Al di là del disorientato e della mancanza di precisi punti di riferimento, bisogna guardare alla condizione giovanile con ottimismo: il cammino di costruzione dell’Europa potrebbe diventare un traguardo e offrire un adeguato stimolo ai giovani europei. In realtà essi hanno nostalgia di libertà e cercano verità, spiritualità, autenticità, originalità personale e trasparenza; hanno desiderio di amicizia e reciprocità; vogliono costruire una nuova società, fondata sui valori della pace, giustizia, rispetto per l’ambiente, attenzione alle diversità, solidarietà, volontariato e pari dignità tra i generi. 
Le più recenti ricerche descrivono i giovani europei come smarriti, ma non disorientati, impregnati di relativismo etico, ma anche desiderosi di vivere una «vita buona», coscienti del loro bisogno di salvezza, sia pure senza sapere dove cercarla. Ne fanno fede i tanti giovani animati da sincera ricerca di spiritualità e coraggiosamente impegnati nel sociale, fiduciosi in se stessi e negli altri e distributori di speranza e ottimismo.
Per questo hanno bisogno di essere incontrati e ascoltati, non solamente nelle occasioni ufficiali, ma personalmente, nella quotidianità, senza sentirsi giudicati. A partire dalla famiglia, primo nucleo dell’affettività, fino a tutte le agenzie educative (scuola, associazioni di vario tipo) i giovani chiedono attenzione significativa e interessata, indispensabile per sentirsi considerati e per costruire dentro di sé un’identità riconosciuta.
In tempi di omologazione, conformismo, ripetitività, la via d’uscita dal «pantheon» delle idolatrie esige uno sforzo di costruzione di una «cultura dell’interiorità», per abituare i giovani a uno spirito critico, ai tempi lunghi delle trasformazioni, a pagare il pedaggio del sacrificio per ottenere risultati duraturi.
Linguaggio e forma dei mezzi di comunicazione concorrono a trasformare tempo e spazio in contenitori da riempire e svuotare con  «immediatezza» e «simultaneità». Tale cultura del «tempo reale» impedisce di pensare e riflettere, frappone una «distanza» tra se stessi e un fatto o situazione e la sua interpretazione, necessaria per metabolizzare eventi e cambiamenti.
Senza le capacità di pensare e interpretare, vien meno la memoria, cioè quelle tracce dell’esperienza già vissuta che permettono di creare relazioni con gli eventi presenti e progettare il futuro. Diviene fondamentale aiutare i giovani a rileggere la propria vita e sentirsi parte e protagonisti di una storia personale, nazionale, europea e mondiale, per rintracciae gli insegnamenti e responsabilità.
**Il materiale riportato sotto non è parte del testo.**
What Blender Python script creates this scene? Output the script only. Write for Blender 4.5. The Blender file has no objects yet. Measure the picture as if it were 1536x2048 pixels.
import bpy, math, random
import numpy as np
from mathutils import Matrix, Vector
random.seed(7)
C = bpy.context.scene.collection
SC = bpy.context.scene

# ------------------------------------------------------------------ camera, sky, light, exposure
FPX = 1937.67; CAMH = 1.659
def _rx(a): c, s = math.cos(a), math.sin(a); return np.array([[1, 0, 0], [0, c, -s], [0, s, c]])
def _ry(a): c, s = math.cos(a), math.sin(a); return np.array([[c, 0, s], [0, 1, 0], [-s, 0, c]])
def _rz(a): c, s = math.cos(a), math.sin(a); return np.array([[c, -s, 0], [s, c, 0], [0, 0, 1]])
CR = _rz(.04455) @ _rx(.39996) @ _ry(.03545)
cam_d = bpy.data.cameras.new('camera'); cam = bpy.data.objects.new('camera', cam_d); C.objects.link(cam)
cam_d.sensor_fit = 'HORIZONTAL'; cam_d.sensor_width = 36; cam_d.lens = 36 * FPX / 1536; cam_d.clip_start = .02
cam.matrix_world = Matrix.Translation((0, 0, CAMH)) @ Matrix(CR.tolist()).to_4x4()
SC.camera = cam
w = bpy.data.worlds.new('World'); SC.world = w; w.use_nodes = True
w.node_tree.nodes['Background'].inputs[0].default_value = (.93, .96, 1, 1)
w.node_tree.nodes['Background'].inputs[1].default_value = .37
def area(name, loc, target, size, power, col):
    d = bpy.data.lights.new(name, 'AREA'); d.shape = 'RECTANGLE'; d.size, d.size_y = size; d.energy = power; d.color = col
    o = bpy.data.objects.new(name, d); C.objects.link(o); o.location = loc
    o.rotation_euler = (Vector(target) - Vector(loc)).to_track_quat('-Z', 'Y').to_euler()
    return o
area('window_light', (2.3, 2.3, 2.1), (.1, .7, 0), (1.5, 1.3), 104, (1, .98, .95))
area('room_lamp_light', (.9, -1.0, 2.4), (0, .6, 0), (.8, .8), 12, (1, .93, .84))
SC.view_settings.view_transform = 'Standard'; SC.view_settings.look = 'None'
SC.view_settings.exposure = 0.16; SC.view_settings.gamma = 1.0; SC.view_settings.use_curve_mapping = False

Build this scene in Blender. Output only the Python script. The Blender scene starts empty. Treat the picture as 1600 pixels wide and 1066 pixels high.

La voglia dei giovani di diventare protagonisti nella vita pubblica non deve essere delusa. Essi devono essere coinvolti nel dibattito in corso sulla costruzione dell’Unione europea. I giovani rappresentano un enorme capitale per l’Europa d’oggi e del futuro. Su di essi si fanno notevoli investimenti, anche se non sempre le loro aspettative sono concretamente accolte dal mondo degli adulti o dei responsabili della società civile.
Al termine della Convenzione europea dei giovani, tenuta a Bruxelles il 9-12 luglio 2002, con la partecipazione di 210 rappresentanti di 28 paesi, i giovani hanno lanciato un appello in cui guardano fiduciosi al comune futuro europeo;  meritano di essere ascoltati.
«Vogliamo una riforma ambiziosa dell’Unione, che la attrezzi per rispondere alle sfide di oggi e cogliere le opportunità di domani. Un’Europa unita nella diversità è realizzabile. Noi vi chiediamo di più di quello che siamo disposti a fare e in grado di fare per noi stessi… Vogliamo un’Europa della tolleranza, dell’apertura e dell’integrazione; edificata sui valori fondamentali di pace, libertà, dialogo, uguaglianza, solidarietà e rispetto dei diritti umani e basata sul principio di uguaglianza degli stati membri. Al centro della nostra visione c’è un’Europa responsabile dei e verso i suoi cittadini. È giunto il momento di creare una vera cittadinanza europea…
La cooperazione internazionale è anche un antidoto contro il nazionalismo, conflitti etnici e dittature. L’Unione europea deve operare per la pace, democrazia, diritti dell’uomo,  disarmo e sviluppo in tutto il mondo. Perché ci sia un’Europa forte in futuro è indispensabile che la UE ponga un maggior accento sull’ascolto dei giovani, agevolando la comunicazione interculturale e transfrontaliera…
Noi, membri della Convenzione dei giovani dell’Europa, siamo pronti a forgiare il futuro della nostra generazione, del nostro continente».